"all the landlord was doing was sticking to the contract you signed. " look upthread. I am not trying to suggest that the landlord was doing anything illegal. I was saying that the law does not strongly enough protect tenants.
3 months' notice is not enough in a family with children at school, 2 adults in 2 different jobs (which are hard to take time off from apart from anything) and childcare.
"if the landlord would only go bust because the tenant failed to pay, then it's unfair to blame the landlord." I don't necessarily agree with this, depending on how long the rent was in arrears - but that isn't the only reason. It happens all the time that the landlord was just altogether over extended. And the tenant can be paying the rent while the landlord is in the shit for all kinds of reasons.

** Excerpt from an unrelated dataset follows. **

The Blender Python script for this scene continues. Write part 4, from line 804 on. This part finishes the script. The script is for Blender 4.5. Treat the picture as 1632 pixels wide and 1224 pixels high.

I think the best analogy might be something like buying an annuity. When you cash in your pension and buy an annuity, only certain bodies are able to offer this as a service they provide. It has to be absolutely water tight. I think letting a house should be like that, when you are undertaking to do a deal with someone such that they make their home in your house.
If this is unrealistic for every individual who somehow comes into possession of a house they don't want to live in, then there could be other ways of them working through other parties to take an income from the house. There could be ways of doing deals with HAs, for instance.
The reason things like this aren't required is that they presumably decrease the potential theoretical (often wildly over-imagined, and ultimately disappointing, but that is another thing) rental yield from houses. I don't care. If we have somehow ended up with a legal system that prioritises greedy over-leveraged boy-racer landlords over people renting homes for their families, the system needs to change.